My laptop is ill indeed. On a fun note, I did look at the hard drive, and it is much better secured than in my tablet PC. I was sort of hoping they would be having the same problem. Consequently, I am stranded in the computer labs on campus using our HP workstations. They're not that bad, but it is inconvenient not having access to my regular environment, my regular tools. For instance, I enjoy emacs a good deal, but they don't have it installed here in the lab. I can compile it, but after trying a little and running through a number of dependencies, I think it might be high time to learn vi. Vi, a tool's tool. A tool for tools. That's my little jab at it.

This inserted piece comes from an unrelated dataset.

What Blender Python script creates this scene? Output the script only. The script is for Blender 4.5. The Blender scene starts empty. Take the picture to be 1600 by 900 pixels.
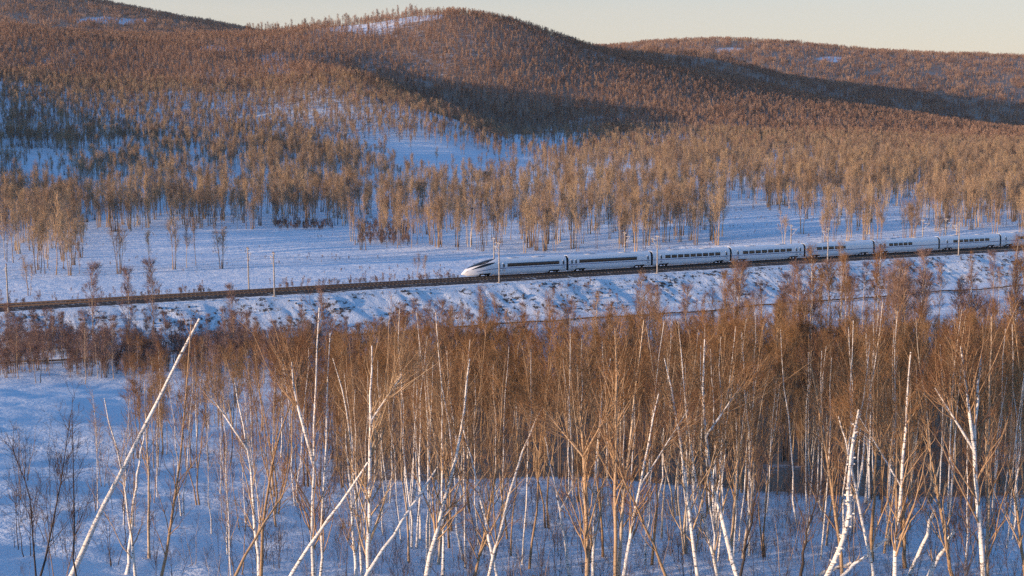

I just went through vimtutor (we have vim 7.0 installed) and it wasn't as bad as I expected. Its modal nature definitely feels different conceptually, but so did emacs when I started learning that. At least with "the Single Unix Specification", I can expect vi to be installed on most PCs. I'm not sure what the value is of learning so many different tools. I enjoy a well-rounded experience, but when tools are to a large degree substitutes for one another, perhaps depth in one is sufficient.
Anyway, back to being productive. Let's go vi :|
Oh! And, it's pretty funny the errors I'm making hopping between Google Docs and vi. Perhaps there's a plugin I can use to enable vi key-bindings in my web browser's text entry forms? I don't really understand why browser's use their own, petty text input devices rather than launching a mini-editor. Oh pluggable components!